The outcome of the Assembly elections in Jammu and Kashmir has brought smiles back on the faces of BJP leaders, who were otherwise finding it hard to come to terms with party’s defeat in Rajasthan and Delhi.
The saffron party has won 11 — an all-time high figure — seats in the state compared with its lone member in the dissolved Assembly.
Though the mandate is a clear reward for the BJP leading the nearly 60-day agitation over the Amarnath land transfer controversy in Jammu, the party leaders say "their plainspeak on discrimination against Jammu had paid them off”.
Making most of the polarisation the Amarnath controversy had brought in, all the BJP candidates have won with convincing margins from the Hindu-majority seats, while the Congress and National Conference have won mostly from the Muslim majority parts of the Jammu region.
Chaman Lal Gupta, who was elected from the Jammu (West) constituency, admitted that the BJP’s win was mainly due to the Amarnath controversy. However, he said: “The controversy had only stoked the fire of anger in the region, which had faced discrimination from the Kashmir-centric governments.”

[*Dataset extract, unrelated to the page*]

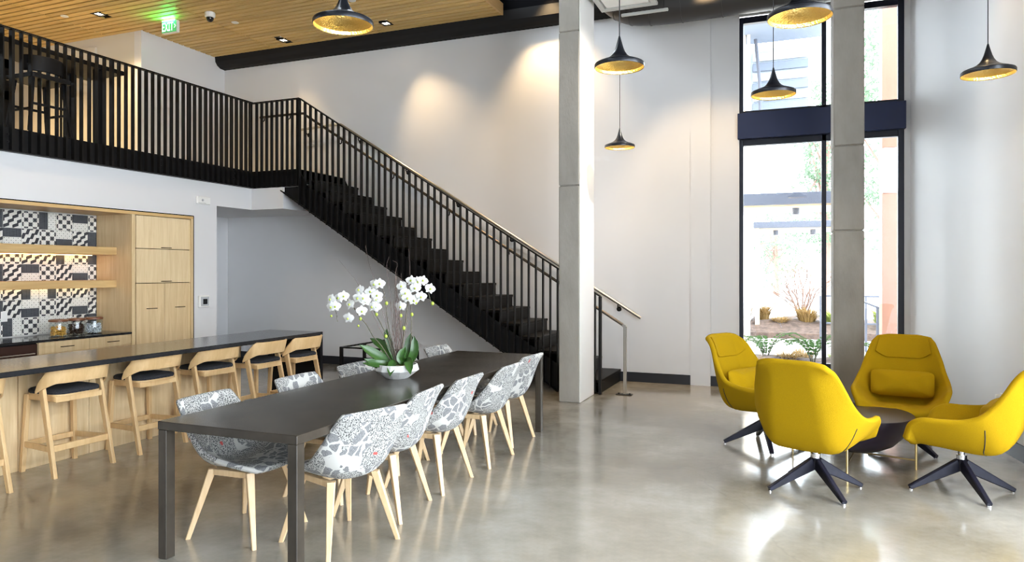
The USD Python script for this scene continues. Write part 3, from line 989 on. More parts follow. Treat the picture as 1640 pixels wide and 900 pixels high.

BJP general secretary Arun Jaitley said the party would not explore possibilities of forming the government and would happily sit in the Opposition. “We have reason to be happy about the outcome in Jammu and Kashmir. We have done exceedingly well in Jammu and got the highest number of seats than in the past,’’ he said.
BJP vice-president Mukhtar Abbas Naqvi said the party would keep "alive the issue of discrimination" by the Kashmir Valley against people of other regions in Jammu and Kashmir.